Kristy - kobieta, która nigdy nie miała łatwego życia. Obarczona odpowiedzialnością za syna i chorego ojca. Aby ich utrzymać podejmuje pracę w więzieniu dla skazanych na śmierć. Rzeczywistość nie jest łatwa, a praca wymagająca... z pewnością nie każdy by jej podołał. Zwłaszcza biorąc pod uwagę sam służbowy ciężar gatunkowy obowiązków. Kiedy więc Kristy poznaje Lance'a i kiedy wszystko jest tak pięknie - zaczyna wierzyć w to, że los może przynieść w życiu coś dobrego.

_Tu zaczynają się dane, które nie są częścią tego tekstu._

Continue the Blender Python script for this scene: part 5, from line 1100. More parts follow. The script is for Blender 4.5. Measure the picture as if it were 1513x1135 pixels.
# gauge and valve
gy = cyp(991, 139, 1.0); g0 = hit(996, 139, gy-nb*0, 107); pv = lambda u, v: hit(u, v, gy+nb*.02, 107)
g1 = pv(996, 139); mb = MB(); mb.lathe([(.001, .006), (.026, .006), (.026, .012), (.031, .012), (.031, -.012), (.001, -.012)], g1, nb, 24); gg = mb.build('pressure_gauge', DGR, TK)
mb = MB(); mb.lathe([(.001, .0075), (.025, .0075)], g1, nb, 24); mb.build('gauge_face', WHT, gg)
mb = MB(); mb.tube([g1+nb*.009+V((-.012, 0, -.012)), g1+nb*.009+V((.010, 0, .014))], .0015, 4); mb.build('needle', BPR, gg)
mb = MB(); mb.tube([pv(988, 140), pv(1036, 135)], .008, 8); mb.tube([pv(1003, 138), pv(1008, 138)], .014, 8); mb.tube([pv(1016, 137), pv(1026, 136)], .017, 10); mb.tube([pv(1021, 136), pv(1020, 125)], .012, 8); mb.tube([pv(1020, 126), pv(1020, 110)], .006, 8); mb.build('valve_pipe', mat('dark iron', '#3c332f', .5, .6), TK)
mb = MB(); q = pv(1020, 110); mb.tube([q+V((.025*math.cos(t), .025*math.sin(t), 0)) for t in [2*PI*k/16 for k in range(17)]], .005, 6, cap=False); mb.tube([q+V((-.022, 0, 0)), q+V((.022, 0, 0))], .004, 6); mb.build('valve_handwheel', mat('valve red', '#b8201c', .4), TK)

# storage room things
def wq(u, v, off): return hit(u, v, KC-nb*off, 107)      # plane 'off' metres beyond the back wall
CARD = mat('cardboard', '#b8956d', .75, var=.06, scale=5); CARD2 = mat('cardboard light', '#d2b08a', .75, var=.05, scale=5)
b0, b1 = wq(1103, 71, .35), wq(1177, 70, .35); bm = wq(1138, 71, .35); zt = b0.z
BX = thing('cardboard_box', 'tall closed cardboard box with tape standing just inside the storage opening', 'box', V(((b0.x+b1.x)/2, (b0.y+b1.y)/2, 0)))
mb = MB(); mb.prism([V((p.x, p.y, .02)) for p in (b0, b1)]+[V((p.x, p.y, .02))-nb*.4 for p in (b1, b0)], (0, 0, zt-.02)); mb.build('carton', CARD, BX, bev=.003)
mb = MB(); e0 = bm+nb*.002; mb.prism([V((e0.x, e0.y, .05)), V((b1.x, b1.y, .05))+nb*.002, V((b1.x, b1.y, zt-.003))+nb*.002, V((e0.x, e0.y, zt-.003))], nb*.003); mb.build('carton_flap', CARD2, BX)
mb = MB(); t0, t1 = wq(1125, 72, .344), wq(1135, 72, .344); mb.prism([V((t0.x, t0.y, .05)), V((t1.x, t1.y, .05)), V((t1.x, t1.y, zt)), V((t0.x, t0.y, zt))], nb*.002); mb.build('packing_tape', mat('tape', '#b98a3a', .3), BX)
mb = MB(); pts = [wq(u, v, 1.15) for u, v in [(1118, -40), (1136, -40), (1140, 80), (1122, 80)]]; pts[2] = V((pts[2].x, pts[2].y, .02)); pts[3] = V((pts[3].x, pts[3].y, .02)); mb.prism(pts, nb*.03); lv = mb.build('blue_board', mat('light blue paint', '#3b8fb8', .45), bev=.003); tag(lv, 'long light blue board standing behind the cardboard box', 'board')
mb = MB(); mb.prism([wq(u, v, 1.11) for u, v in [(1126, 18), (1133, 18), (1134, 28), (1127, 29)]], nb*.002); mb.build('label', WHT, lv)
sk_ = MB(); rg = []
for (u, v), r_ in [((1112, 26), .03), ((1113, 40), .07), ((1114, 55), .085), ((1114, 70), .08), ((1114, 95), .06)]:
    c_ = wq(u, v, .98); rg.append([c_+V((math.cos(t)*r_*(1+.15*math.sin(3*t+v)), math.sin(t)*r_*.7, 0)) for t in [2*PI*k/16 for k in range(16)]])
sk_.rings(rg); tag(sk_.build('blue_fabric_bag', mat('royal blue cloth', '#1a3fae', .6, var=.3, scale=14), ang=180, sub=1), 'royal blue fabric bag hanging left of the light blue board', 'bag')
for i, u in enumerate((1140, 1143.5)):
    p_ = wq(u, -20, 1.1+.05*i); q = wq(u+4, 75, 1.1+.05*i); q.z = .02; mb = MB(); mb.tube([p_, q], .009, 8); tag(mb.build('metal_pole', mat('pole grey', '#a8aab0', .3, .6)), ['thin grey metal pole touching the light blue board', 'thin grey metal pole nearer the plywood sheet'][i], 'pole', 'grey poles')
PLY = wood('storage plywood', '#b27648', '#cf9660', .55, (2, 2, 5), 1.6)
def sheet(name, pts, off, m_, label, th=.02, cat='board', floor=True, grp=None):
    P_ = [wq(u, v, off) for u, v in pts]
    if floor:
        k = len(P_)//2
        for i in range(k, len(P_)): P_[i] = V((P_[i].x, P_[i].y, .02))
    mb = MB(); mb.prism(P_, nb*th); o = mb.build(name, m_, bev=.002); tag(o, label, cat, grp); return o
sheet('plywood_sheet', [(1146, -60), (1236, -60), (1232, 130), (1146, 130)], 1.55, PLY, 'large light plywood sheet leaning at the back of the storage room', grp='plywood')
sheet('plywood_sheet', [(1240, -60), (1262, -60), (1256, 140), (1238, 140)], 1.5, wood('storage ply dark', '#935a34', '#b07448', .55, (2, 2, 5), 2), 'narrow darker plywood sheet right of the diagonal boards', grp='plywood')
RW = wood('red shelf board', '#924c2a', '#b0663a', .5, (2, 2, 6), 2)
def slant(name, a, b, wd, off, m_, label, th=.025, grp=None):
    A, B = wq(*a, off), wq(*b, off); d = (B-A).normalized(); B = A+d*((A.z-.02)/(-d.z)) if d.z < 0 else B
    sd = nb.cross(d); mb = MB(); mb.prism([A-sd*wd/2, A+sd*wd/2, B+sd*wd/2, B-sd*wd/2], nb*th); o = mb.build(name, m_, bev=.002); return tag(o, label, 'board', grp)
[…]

Czy aby jednak na pewno?... Bezpieczeństwo, miłość, "coś dobrego" okazują się być tylko pustymi frazesami, za którymi kryje się koszmar gorszy od wszystkich dotychczasowych doświadczeń. Koszmar pełen agresji i przemocy w spektrum tak szerokim, jak tylko można. W aspekcie zarówno psychicznym jak i fizycznym. Jak uciec z piekła?... Czy zbrodnia może uwolnić od... codziennych, cyklicznych zbrodni doświadczanych ze strony drugiego człowieka?
Hollie Overton to autorka, na którą należy zwrócić uwagę. Dawno nie czytałem tak bogatego w emocje thrillera (!). Warstwa psychologiczna = mistrzostwo. Zarówno patrząc z poziomu zaszczutej wręcz głównej bohaterki, jak i z poziomu sposobu, w jaki ukazano oblicze psychopaty którym bez dwóch zdań jest Lance. Mroczna to opowieść... Poruszająca szalenie ciekawe zagadnienie (nad którym raczej nikt się nie chce zastanawiać) dokąd można zaprowadzić (i doprowadzić) człowieka... Do jakich granic, nad jakie emocjonalne przepaście? I do czego ten zapędzony w kozi róg i "narożnik rozpaczy" człowiek jest w stanie się posunąć, żeby z tego "narożnika" uciec? I czy sama ucieczka wystarczy, czy nie warto aby zadać z zaskoczenia nokautującego ciosu oprawcy? To też rodzi pytania... Od początkowych w rodzaju "zrobić to?", aż do tych głębszych pt. "będę umiała z tym żyć?", "dam radę, robiąc to i... potem?". Mała refleksja nad ludzką naturą... Szalenie zajmująca!
Dobra książka to taka, którą szybko i dobrze się czyta, ale także taka, która skłania do przemyśleń po lekturze. "Mury" spełniają obydwa warunki. A jako że jest to thriller, który - jako gatunek - z zasady raczej do takich refleksji "po" nie skłania, to odpowiedzcie sobie sami na pytanie, czy warto po tę pozycję sięgnąć.
Dziękuję Wydawnictwu Czarna Owca za egzemplarz recenzencki.